NOWLIN IS ONE of the founders of the Cambridge, Mass.-based Rounder Records, but spends more time writing books these days. (Blood Feud is out on the new imprint Rounder Books.) "We've got some great people running Rounder Records, who've kept up with trends in today's business better than I ever could have," Nowlin says.

" . . . I spend almost all my time doing books. I go to a weekly meeting; people still ask me questions about this and that; I still know lots more about our back catalog. People say 'we need some piece of music like this for a film' or something like that, and I can often come up with some ideas. But it's pretty much full time, trying to write; I'm working on several more right now."

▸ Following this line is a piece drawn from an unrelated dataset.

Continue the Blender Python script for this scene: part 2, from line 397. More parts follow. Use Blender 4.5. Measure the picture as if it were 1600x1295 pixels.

This is Nowlin's 10th book on the Red Sox, the fourth in the past year. It seems that interest in the Red Sox is bottomless. "I don't think it's going to go away anytime soon, no matter what they do in the next few years. If they came in last for six years in a row, I don't know what we'd see then, but that's just not going to happen."

Nowlin is quick to make a prediction for the Red Sox' season, but as a baseball scholar he's equally quick to know that no one can say. After all, the Red Sox looked dead in the water last July, not to mention after Game 3 against the Yankees.

"Ninety-five wins. I figured they might not do as well as last year. I think the Yankees have an edge in pitching, and the Red Sox have an edge on offense and team spirit. But you never know what's going to happen because of injuries."

Nowlin went to this year's Red Sox spring training camp for about a week, and saw a pretty tranquil bunch. "There's no Nomar brooding in a corner, there's no Pedro doing whatever he was doing. There are personalities, like Kevin Millar, but they're almost all positive personalities. Which may not be a good thing. No way to know. . . .

"I'm optimistic, but I'm always optimistic at this time of year."